The resulting corruption is rarely criminal. It is more subtle and more corrosive. The public good becomes secondary. Banks are rescued while families drown in debt. Trade and tax policies benefit multinational corporations while communities hollow out. Public goods are privatized, and private risks are shifted onto the public. Freedom is celebrated in rhetoric while its substance is steadily extracted.

Message: Wealth first, democracy second

Into this long arc of inequality steps the golden ballroom. Gold is not neutral. It signals hierarchy. It separates those who rule from those who are ruled. Placed at the center of power, in the heart of the people’s house, it sends an unmistakable message: Wealth now stands above democracy rather than beneath it. The room becomes a monument to privilege disguised as patriotism.

The greater danger lies not in the ballroom itself but in what it normalizes. When extravagance becomes acceptable at the seat of government, restraint elsewhere loses meaning. The spectacle tells the exhausted worker and the overburdened teacher that sacrifice is expected only of them. Civic pride becomes display. Leadership becomes performance. Inequality is no longer hidden. It is celebrated.

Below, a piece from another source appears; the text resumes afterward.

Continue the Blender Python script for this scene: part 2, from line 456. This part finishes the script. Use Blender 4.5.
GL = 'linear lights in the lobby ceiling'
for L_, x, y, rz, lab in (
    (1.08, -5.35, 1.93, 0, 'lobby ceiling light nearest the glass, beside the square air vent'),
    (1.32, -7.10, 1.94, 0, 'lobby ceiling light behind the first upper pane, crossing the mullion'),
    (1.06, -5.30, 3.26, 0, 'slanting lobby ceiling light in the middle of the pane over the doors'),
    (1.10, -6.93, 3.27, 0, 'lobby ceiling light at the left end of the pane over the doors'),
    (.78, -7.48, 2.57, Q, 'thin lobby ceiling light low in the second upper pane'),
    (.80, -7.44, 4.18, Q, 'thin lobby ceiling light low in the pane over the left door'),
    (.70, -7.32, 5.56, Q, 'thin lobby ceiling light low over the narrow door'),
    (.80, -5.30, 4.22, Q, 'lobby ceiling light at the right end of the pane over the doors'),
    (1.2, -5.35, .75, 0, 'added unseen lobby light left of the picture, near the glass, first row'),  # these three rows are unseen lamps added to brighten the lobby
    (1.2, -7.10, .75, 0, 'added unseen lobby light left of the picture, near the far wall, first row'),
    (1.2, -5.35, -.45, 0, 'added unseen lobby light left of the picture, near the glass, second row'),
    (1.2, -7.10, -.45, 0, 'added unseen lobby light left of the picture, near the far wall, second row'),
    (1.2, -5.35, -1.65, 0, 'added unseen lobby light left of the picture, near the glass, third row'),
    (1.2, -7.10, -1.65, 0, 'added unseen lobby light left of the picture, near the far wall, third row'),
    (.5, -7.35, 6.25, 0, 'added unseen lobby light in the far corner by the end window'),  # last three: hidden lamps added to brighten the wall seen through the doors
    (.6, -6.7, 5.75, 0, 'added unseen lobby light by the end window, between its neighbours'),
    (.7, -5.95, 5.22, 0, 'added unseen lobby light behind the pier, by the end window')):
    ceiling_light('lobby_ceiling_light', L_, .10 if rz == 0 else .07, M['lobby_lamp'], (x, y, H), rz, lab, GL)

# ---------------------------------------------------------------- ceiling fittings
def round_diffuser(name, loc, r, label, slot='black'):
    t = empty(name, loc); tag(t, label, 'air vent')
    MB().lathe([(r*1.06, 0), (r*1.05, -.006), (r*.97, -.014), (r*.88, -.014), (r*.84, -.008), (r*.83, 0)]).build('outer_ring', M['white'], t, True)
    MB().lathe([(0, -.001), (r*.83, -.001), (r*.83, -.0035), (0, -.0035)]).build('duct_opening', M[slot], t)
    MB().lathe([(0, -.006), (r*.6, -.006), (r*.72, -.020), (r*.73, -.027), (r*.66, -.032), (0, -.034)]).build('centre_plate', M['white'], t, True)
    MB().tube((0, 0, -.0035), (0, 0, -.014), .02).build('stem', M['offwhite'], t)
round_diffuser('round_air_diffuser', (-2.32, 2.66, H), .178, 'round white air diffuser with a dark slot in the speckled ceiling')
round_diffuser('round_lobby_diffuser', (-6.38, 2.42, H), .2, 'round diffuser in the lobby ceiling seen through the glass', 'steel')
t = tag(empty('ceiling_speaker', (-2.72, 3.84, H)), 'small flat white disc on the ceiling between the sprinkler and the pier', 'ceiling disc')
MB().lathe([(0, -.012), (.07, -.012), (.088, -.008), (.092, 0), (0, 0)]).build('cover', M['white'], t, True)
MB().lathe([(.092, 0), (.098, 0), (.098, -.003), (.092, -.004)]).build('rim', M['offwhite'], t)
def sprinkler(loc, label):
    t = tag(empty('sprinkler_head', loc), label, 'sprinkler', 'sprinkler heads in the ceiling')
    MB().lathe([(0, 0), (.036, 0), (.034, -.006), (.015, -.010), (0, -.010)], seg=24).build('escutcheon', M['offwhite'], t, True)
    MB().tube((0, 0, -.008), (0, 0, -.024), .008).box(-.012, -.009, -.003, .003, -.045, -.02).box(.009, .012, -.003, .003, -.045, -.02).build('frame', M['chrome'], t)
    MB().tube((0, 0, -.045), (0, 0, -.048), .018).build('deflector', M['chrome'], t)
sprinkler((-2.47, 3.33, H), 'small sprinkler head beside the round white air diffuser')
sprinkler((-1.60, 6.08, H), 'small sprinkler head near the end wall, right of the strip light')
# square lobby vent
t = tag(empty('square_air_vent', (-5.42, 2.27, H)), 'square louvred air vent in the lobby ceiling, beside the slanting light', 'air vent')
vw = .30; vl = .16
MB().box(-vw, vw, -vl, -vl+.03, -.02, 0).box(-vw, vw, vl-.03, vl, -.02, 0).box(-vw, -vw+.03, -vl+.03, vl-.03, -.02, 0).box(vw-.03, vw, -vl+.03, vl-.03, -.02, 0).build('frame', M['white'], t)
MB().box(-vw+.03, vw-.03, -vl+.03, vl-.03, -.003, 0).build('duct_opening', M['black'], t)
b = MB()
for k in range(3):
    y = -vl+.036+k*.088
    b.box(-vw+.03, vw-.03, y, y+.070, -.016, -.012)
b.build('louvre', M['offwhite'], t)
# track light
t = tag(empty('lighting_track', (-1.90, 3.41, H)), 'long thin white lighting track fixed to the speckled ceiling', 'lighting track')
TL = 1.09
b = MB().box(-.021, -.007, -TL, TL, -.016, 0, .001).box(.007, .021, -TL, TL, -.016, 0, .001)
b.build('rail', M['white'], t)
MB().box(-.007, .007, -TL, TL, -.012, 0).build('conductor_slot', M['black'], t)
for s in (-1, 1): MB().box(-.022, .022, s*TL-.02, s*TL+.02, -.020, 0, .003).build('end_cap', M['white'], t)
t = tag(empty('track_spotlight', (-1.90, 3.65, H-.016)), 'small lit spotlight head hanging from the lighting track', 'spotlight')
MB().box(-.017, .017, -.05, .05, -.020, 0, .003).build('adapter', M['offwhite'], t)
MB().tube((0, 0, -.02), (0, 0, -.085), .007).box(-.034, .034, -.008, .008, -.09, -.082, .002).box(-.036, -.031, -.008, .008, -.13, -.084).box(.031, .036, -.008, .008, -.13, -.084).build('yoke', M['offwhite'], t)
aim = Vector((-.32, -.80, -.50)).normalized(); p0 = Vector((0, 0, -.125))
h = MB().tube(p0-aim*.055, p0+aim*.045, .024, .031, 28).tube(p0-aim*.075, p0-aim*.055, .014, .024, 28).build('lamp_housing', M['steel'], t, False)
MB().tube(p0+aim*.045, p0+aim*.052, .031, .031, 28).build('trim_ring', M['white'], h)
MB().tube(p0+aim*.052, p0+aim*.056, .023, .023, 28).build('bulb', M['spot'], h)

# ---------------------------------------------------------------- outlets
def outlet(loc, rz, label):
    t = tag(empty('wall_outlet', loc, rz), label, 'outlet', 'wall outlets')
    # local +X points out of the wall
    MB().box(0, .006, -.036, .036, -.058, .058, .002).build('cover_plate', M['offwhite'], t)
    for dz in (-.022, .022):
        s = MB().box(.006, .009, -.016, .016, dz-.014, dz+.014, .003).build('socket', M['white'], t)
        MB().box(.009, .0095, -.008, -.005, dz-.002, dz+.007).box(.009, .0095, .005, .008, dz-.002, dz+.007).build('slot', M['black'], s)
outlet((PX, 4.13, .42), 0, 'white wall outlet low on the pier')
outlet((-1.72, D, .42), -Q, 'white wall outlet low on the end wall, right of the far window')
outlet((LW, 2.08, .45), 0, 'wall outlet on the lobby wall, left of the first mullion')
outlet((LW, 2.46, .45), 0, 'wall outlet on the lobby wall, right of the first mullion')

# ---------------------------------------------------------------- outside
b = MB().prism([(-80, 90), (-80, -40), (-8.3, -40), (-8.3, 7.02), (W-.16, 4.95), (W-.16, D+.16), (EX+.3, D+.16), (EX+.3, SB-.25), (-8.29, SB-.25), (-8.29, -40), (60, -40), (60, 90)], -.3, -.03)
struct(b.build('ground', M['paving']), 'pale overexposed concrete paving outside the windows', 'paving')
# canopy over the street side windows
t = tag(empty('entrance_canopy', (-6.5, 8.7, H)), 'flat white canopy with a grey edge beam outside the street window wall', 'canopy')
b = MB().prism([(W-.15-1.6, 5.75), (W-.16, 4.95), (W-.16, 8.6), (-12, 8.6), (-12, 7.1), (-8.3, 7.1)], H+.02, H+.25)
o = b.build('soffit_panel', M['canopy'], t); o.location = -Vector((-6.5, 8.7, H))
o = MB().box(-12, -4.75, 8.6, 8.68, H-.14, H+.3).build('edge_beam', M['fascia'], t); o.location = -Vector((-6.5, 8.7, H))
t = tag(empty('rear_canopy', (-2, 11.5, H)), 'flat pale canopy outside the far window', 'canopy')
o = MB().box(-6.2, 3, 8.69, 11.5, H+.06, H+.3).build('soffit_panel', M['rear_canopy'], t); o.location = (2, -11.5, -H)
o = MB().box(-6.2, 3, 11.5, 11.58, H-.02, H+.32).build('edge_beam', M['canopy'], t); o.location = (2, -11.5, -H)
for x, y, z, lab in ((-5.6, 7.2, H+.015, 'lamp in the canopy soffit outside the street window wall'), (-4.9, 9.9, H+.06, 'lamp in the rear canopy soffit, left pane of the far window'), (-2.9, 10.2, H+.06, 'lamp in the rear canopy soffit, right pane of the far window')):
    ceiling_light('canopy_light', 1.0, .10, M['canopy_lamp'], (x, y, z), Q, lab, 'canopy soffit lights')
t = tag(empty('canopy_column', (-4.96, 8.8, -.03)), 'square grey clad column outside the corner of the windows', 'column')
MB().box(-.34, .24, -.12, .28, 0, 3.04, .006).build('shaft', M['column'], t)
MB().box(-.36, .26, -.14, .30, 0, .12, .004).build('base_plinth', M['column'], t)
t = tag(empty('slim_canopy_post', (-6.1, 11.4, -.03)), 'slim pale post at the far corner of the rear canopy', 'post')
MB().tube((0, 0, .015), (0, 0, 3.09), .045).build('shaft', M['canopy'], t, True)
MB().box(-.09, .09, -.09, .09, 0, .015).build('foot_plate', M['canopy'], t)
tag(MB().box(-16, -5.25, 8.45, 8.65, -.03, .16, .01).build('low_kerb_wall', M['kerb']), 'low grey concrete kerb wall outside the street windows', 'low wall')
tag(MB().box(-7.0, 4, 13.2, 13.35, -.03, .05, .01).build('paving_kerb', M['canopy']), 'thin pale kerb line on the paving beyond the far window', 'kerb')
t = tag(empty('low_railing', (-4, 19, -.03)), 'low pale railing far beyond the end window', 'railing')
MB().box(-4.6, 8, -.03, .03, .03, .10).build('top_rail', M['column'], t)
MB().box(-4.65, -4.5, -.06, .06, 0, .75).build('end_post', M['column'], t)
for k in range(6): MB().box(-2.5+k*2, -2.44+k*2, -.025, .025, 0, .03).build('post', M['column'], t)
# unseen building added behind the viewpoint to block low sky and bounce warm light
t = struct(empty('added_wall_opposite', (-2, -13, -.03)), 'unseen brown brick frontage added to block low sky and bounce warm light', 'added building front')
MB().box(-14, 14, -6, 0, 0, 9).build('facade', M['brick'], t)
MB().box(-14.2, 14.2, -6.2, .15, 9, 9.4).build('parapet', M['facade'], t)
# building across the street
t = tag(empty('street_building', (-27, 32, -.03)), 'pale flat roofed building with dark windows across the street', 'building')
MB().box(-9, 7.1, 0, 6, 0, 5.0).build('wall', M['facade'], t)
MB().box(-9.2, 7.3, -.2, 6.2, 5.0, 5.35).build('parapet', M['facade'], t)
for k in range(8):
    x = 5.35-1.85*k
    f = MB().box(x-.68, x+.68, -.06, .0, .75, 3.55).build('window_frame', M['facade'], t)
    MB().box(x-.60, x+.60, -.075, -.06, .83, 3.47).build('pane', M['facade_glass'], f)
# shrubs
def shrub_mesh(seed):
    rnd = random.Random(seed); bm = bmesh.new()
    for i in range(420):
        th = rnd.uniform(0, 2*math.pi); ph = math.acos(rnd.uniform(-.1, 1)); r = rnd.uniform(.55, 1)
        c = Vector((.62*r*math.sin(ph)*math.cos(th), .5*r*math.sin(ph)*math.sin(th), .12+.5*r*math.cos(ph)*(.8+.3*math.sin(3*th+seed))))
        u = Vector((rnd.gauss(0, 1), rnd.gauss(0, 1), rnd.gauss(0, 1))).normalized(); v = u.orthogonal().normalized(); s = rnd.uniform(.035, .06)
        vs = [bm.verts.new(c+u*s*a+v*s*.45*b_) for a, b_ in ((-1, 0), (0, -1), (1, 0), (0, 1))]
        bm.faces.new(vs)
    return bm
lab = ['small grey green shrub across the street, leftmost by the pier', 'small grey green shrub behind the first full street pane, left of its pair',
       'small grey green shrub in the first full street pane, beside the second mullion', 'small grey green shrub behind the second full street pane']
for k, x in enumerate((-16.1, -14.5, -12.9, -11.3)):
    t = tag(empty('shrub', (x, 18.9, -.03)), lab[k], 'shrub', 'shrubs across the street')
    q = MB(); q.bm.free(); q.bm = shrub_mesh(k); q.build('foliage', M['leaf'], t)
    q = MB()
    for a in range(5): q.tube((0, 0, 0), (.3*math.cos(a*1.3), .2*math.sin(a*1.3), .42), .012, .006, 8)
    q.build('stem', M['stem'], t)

America does not need gilded halls to affirm its greatness. It needs fairness, equal justice and accountability. It needs leaders willing to rebuild a common future grounded in humility rather than ornament. A golden ballroom would shine like a beacon, but not of shared purpose. It would be a lighthouse for privilege, casting long shadows over the citizens it purports to serve.

In its reflection, Kansas and the rest of our nation must ask whether the White House remains a house of the people, or has become a hall of mirrors where wealth is elevated and democracy itself fades into the background.

Van G. Abbott is a former financial controller with Dazey Products at the industrial airport in Johnson County. His wife was a Hallmark artist for six years. They live in Ketchikan, Alaska.